So the new study is out on DADT and yet there is still opposition to overturning the out-dated policy.  Senator McCain is quoted as saying "We send these young people into combat.  We think they're mature enough to fight and die. I think they're mature enough to make a judgment on who they want to serve with and the impact on their battle effectiveness."  Sorry Mr. McCain, but by your own argument I think they’re mature enough to deal with it if the guy fighting next to them has a boyfriend instead of a girlfriend.  It’s not like they’re suddenly going to have pink camo.  For the great majority of the military population, it’s not going to make a difference. 

And more power to Joint Chiefs of Staff Adm. Mike Mullen when he said that "You do not have to agree with me on this issue, but don't think for one moment that I haven't carefully considered the impact of the advice I give on those who will have to live with the decisions that advice informs."  The military leaders who have been looking into it aren’t closeted guys looking for a way to come out themselves.  They’re looking for the best policies to serve their troops with as much inclusion as realistically allows.  (I phrased it that way since there are many willing to serve that can’t because of physical reasons, not because of sexual orientation ones).

I understand the basis behind the argument that it will hurt unit morale and cohesion, but what about the fact that none of current military personnel were asked how they felt about going for a 3rd deployment and being over there for 15 months and away from their families?  I think there are some decisions that you’re never going to get 100% agreement on, but if you can get a supermajority, then why not try to implement it.  They’re even willing to phase it in regarding combat units – much like they did with ethnic and gender minorities.
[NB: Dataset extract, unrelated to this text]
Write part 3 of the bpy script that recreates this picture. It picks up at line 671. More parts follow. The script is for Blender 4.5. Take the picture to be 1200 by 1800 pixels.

92 percent of troops in the survey who believed they had served with a gay person said they never saw an impact on their units' morale or effectiveness.  That’s a nine followed by a two.  How is 92 percent not a proper representation of the military population as a whole?

If the Joint Chiefs of Staff thinks it will work for his troops, why can't we trust his opinion
 
 
(Apologies for the delay in posting this one.  I had it all written out and then couldn't access my blog server to get it posted!)

I’m a little perplexed by the arguments that are being given for the ruling regarding gays to serve openly in the US military.  The judge ruled that it’s not okay for the military to discriminate based on sexual orientation, so the military told its recruiters to allow openly gay people to enlist.  Fair enough in merits, but then others are telling already enlisted service members to not come out yet since there’s still a chance that this might be overturned and DADT would be back in place.  Also fair enough, but that puts the new recruits in a tough position if it is.  I can see that there’s a little confusion for now, but this is a law being overturned, so it always takes a little while to figure out how things will all shake out.

Opponents are saying that there’s too much confusion, so everything should be put on hold.  If I agreed with DADT I would probably say the same thing, but the only reason it’s confusing is because there are people out there that are going to appeal the judge’s ruling.  It would be much less confusing if the military had seen this coming like three YEARS ago and started getting ready for the eventuality.  How hard is it to say “everyone can and will be a part of the team and treat each other with respect”?  Maybe the gay service members can teach the others a thing or two about being tortured since we all know they have gone through their (un)fair share of teasing and bullying.

Why in the world should the military be turning away and discharging the VOLUNTEERS that make up its ranks when we’re in a war?  I realize it takes time to assimilate new groups of people into the rank-and-file, but this isn’t like adding women into the mix where there is a distinctive physical difference.  This is much simpler – no new barracks or bathrooms required!  Let qualified and willing people serve.  Period.  I’m eternally grateful to those soldiers who have been willing to enlist to serve our country.  It is something that I was not personally cut out for, but am fully supportive of those who are.  I don’t draw the line at people who look, act, or feel differently than I do.

I laughed when I read that Tony Perkins, president of the Family Research Council, said that “overturning this law will be enormously disruptive for the men and women who defend our country.”  Just like adding black servicemen or women was?  Does that mean we should have not allowed those things to happen?  Isn’t it disruptive to keep trying to “out” fellow soldiers?  Isn’t it disruptive to keep having this conversation about people who have already shown their ability to serve in combat and otherwise?  Let them serve and get over yourself already.

As an aside: Since we aren’t going the way of Israel yet and having everyone at a certain age go through Basic Training (i.e. we’re a 100% volunteer army), I can see this coming back to bite the military if they ever need to use a draft again.  How many people who don’t agree with the war would engage in just enough gay activities as to be either denied entry into the military or kicked out?  Fastest way to get out of a draft without getting in legal trouble?  It’s just something to ponder since I really have no idea what the answer to that would be.  If we’re in a draft situation and desperate for enough bodies in the military, why would you exclude that portion of the population?  If you need able bodies, don’t turn away the willing and able.  And if your answer is different for 100% volunteer versus a draft, maybe you should think about your volunteer answer a little more.